Y entre todos los sentimientos que los responsables de las campañas electorales tratan de galvanizar a fin de atraer hacia sí a los electores, el miedo es el más importante con diferencia. Hoy, quien sea capaz de movilizar el miedo en su favor de sus siglas gana las elecciones. Por eso todos los responsables de campaña compiten entre sí intentando generar estados de pánico colectivo contra sus rivales. Con un programa anodino y en medio del entorno desolador del peor instante de la crisis, el PP más gris, rutinario y tecnocrático, aquel de los abogados del Estado y el registrador de la propiedad, ganó por goleada las elecciones porque supo fabricar y gestionar con pericia profesional el miedo de la mayoría silenciosa a Podemos. Sin aquel miedo tan eficazmente inducido, el PP nunca hubiera logrado consumar los resultados que obtuvo. Pero, para ser eficaz, la apelación al miedo necesita ser creíble. Podemos daba tanto miedo a la derecha sociológica en su instante de gloria efímera, cuando irrumpió de la nada para encabezar las encuestas del CIS, porque había algo de cierto en la posibilidad de que su crecimiento exponencial de los primeros tiempos se convirtiese en una opción verosímil para alcanzar el poder. Y si hoy ya no da miedo a nadie por mucho que se siga intentando agitar su fantasma es porque aquella componente germinal de verdad desapareció al poco del horizonte.

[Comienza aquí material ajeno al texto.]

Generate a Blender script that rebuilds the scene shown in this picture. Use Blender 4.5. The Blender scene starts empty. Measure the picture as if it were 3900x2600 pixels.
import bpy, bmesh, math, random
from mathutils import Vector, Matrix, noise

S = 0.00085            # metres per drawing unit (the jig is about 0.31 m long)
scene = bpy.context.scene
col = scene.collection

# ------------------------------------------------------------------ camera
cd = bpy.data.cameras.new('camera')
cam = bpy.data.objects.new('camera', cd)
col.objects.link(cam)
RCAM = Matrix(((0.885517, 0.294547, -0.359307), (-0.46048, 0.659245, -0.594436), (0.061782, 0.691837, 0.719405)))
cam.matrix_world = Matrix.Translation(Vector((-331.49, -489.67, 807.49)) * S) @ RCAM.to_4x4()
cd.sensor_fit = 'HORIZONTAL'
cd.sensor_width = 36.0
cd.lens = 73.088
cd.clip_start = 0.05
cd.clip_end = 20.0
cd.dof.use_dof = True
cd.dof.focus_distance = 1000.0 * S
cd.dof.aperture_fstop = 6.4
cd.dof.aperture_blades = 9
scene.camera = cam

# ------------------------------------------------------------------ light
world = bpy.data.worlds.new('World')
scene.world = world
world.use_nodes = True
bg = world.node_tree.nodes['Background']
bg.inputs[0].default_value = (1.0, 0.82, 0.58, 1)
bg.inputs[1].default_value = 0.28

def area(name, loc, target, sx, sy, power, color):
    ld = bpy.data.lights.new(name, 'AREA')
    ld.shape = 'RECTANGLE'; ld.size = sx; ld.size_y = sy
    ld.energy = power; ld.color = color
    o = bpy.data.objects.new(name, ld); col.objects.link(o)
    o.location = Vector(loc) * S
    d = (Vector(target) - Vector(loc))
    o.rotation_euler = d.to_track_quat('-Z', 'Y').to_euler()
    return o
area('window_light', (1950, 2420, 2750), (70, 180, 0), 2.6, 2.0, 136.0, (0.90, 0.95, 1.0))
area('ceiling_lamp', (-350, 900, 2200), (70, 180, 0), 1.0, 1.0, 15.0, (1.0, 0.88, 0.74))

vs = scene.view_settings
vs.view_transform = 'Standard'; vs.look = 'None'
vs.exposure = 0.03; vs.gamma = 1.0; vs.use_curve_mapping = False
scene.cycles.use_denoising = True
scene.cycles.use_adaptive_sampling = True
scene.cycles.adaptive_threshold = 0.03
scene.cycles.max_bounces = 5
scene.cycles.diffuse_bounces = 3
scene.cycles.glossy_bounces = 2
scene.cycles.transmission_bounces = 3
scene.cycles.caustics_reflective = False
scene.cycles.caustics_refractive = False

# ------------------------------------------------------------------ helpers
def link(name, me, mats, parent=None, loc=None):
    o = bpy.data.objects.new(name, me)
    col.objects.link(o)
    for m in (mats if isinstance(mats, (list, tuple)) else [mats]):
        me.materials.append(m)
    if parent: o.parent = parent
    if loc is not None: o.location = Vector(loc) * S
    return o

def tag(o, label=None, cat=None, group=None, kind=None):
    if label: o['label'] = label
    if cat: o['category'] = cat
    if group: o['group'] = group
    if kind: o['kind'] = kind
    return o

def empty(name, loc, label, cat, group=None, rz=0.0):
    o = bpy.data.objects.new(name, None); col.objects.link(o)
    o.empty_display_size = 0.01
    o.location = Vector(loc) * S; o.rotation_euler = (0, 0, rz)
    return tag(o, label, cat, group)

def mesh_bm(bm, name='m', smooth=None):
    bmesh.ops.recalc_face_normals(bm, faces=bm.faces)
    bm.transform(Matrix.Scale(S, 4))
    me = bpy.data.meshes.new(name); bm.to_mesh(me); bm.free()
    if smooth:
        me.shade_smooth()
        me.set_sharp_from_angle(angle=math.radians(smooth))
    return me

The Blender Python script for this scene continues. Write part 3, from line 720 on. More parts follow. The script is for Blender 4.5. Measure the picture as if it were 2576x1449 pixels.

El espantajo de Podemos llevó en volandas a Rajoy a La Moncloa. Y el espantajo del Trifálico, Dolores dixit, podría suscitar idéntico efecto ahora si el PSOE es capaz de aterrorizar a esa media España que se reconoce en la izquierda sociológica durante los dos meses que faltan para el 28 de abril. El miedo va a ser, está siendo ya, el monotema cotidiano, permanente, machacón, obsesivo, de la campaña socialista. Y si lo está siendo es porque los que lo han decidido saben que esa estrategia resulta eficaz. Albert Rivera ha sido infinitamente torpe al proclamar, y con apariencia de la máxima formalidad, que jamás pactará un gobierno de coalición con el PSOE. Con tal declaración de intenciones acaso consiga retener a una parte de la facción de electores procedentes del PP que migraron a Ciudadanos a causa de la tibieza de Rajoy con la cuestión catalana. Tal vez, sí, logre conservar bajo su manto a bastantes de ellos. Pero el precio de esa proclama innecesaria va a resultar mucho más alto que el rédito. Y es que Rivera con su actitud ha terminado de hacer creíble a ojos de la izquierda que el 28 de abril llegará el Hombre del Saco. Nada moviliza más en las urnas que el miedo. Y Rivera ha tenido la rara habilidad de conmocionar a la base social de la izquierda española con una fotografía y con una promesa que, encima, ni siquiera cumplirá.